Trump’s initial reaction was to threaten Iran. His second reaction was considerably more creative. When ABC News asked him about the tolls, Trump said: “We’re thinking of doing it as a joint venture. It’s a way of securing it – also securing it from lots of other people. It’s a beautiful thing.”
Iran’s supreme leader Mojtaba Khamenei added to the confusion, saying Iran would bring “the management of the Strait of Hormuz into a new stage” during negotiations, and declared Iran the “definite victor” of the war.
The energy consequences have spread well beyond the Gulf. The conflict has disrupted supplies of liquefied natural gas, aluminium, cooking gas for India, helium for Asia’s chipmakers, diesel for farmers and jet fuel for airlines. Oil prices remain just below $100 a barrel, roughly 50% above pre-war levels.
Japan, dependent on the Gulf for 95% of its oil, announced it would release an additional 20 days of emergency reserves starting in May.
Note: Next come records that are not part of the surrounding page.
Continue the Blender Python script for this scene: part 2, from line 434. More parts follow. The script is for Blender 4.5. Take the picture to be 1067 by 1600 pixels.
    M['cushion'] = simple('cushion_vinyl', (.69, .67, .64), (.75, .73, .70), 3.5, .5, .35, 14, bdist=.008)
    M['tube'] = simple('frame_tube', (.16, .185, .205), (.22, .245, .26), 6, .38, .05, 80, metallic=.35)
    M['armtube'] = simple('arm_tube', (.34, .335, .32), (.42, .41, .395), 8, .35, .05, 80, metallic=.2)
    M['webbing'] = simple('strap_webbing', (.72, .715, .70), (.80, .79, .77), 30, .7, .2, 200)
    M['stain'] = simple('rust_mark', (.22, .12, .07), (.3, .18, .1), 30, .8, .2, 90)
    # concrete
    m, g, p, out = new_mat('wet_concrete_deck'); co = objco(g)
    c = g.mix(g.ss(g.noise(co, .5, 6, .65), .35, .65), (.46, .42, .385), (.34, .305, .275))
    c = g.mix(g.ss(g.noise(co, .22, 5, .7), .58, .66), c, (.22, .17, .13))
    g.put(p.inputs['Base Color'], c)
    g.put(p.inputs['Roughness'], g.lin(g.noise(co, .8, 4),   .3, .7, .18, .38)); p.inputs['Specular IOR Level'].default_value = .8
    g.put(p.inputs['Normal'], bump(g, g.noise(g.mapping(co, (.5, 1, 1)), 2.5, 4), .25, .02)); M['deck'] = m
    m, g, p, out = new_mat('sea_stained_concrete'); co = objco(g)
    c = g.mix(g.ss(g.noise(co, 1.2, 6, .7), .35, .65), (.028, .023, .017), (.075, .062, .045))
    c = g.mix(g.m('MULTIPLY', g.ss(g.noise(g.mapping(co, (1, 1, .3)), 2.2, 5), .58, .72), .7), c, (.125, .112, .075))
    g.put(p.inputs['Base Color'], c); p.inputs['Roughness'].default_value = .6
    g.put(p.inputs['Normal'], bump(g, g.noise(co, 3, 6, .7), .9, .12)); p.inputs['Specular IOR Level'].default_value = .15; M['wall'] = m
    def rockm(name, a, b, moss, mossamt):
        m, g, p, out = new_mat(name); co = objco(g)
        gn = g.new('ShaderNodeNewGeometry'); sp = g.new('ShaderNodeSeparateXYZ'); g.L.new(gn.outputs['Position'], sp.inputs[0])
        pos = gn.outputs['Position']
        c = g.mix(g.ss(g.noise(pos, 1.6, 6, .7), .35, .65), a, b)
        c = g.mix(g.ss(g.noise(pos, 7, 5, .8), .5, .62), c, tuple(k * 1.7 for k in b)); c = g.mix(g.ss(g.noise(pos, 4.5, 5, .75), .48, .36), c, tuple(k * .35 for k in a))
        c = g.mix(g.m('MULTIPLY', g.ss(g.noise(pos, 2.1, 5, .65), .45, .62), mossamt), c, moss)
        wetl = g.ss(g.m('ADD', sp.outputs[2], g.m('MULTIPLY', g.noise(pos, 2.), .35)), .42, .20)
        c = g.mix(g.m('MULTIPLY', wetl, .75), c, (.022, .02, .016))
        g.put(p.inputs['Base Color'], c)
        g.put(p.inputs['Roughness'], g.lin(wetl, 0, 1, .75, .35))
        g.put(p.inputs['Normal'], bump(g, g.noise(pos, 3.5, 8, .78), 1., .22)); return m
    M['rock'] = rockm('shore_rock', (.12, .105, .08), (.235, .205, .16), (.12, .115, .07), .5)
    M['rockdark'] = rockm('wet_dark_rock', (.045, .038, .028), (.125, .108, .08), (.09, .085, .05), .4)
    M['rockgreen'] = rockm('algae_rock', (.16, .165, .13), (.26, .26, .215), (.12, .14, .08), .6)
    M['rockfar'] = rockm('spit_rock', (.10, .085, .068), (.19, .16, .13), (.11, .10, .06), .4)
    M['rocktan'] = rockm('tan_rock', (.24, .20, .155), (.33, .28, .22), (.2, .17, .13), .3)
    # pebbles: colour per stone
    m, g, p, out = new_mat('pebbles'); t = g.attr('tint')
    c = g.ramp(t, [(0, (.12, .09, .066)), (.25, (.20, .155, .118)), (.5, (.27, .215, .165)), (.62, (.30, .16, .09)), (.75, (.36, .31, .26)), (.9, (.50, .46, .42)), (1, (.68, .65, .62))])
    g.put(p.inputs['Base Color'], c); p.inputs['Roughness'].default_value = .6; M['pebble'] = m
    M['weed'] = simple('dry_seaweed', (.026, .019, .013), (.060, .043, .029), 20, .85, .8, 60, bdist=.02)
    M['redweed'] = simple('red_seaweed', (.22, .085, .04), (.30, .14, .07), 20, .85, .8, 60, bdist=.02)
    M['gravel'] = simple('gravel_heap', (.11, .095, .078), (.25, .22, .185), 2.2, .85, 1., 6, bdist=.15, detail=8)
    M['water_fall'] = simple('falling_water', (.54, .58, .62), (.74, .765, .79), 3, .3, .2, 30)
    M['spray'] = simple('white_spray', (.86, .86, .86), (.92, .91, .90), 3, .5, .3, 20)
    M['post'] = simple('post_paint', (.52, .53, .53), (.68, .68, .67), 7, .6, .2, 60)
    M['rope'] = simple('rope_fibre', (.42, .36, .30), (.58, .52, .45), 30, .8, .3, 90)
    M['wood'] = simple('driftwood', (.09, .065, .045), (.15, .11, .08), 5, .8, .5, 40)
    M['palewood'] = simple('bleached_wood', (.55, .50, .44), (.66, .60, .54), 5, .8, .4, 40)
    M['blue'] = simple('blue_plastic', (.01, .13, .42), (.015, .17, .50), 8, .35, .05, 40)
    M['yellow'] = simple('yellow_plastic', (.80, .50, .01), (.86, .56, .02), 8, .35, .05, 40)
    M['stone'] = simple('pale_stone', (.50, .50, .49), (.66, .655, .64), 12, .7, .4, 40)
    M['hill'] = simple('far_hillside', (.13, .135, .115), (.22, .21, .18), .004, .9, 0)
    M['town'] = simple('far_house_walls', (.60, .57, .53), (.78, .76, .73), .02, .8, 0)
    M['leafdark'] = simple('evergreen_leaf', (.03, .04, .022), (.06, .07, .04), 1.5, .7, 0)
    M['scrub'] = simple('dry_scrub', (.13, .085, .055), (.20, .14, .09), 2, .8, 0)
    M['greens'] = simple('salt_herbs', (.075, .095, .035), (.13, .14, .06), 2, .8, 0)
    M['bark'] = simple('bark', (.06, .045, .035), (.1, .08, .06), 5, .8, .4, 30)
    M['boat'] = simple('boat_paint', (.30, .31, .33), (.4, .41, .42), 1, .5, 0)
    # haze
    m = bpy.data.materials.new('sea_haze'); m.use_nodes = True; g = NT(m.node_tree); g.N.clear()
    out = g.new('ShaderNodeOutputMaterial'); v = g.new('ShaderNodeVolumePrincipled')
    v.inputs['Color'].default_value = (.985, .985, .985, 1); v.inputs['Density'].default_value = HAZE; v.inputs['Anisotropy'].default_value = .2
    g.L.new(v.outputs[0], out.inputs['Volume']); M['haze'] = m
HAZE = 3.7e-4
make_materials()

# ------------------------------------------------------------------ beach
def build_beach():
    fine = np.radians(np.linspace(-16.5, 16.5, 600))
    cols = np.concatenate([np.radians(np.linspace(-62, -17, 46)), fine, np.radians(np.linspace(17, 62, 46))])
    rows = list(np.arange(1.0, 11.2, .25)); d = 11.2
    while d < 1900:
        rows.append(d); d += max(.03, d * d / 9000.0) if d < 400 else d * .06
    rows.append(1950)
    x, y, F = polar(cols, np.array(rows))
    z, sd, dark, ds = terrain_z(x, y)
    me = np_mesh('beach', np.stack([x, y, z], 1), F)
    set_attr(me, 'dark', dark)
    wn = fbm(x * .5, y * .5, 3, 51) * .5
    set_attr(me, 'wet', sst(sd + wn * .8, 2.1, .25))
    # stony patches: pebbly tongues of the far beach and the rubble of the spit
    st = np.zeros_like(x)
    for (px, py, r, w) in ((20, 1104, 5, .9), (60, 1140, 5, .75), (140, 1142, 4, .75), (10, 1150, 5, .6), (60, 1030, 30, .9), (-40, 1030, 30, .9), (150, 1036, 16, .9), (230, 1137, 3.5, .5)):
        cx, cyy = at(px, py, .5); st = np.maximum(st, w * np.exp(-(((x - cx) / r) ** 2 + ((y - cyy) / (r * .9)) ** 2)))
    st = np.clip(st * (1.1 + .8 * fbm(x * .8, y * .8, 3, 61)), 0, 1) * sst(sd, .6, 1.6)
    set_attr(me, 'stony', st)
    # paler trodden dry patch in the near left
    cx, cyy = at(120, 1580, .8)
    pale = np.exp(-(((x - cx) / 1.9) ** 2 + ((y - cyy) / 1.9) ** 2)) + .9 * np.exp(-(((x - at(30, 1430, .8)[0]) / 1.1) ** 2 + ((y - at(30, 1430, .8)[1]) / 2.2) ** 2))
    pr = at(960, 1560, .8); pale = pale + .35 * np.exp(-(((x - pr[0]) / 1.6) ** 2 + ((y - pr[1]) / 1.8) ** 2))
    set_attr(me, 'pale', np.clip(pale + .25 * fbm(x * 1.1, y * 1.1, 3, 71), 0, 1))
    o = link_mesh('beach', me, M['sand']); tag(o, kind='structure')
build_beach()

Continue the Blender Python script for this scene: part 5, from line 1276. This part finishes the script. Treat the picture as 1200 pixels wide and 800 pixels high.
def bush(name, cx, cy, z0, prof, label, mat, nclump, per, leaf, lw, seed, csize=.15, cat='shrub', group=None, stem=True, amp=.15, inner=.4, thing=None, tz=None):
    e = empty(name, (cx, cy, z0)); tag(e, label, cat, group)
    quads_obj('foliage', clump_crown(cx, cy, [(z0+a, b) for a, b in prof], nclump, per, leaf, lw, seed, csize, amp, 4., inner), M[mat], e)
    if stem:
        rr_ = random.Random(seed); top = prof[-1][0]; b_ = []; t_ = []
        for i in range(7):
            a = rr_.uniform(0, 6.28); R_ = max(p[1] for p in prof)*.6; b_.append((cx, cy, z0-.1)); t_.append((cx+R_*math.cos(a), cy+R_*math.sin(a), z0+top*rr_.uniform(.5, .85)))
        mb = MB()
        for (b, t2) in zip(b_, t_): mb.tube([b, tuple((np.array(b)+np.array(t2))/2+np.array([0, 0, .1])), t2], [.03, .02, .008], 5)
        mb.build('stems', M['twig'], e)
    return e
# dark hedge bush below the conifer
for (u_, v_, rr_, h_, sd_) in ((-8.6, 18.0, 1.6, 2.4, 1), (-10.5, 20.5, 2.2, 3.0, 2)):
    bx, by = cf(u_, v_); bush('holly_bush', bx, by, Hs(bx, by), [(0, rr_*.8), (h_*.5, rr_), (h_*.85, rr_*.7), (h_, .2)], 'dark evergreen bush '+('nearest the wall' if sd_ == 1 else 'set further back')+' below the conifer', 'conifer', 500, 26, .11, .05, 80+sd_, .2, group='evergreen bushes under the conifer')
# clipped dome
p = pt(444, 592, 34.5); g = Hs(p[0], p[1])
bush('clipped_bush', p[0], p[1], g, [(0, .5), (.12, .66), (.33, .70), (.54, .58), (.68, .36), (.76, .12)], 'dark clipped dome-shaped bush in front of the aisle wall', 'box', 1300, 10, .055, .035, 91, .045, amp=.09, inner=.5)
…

Between 100 and 120 commercial vessels passed through the strait daily before the war. By the week of March 30, that number had recovered to just 72 for the entire week, still 90% below normal volumes. The strait is technically open in the same way a store is technically open when the door is locked but there is a sign in the window.
One analyst noted a particularly pointed irony: if Iran demanded payment in USD1, the stablecoin launched by the Trump family-affiliated World Liberty Financial, “the President of the United States would have a financial incentive to lift sanctions and allow them to charge whatever tolls they want.” Nobody has suggested this officially. Yet.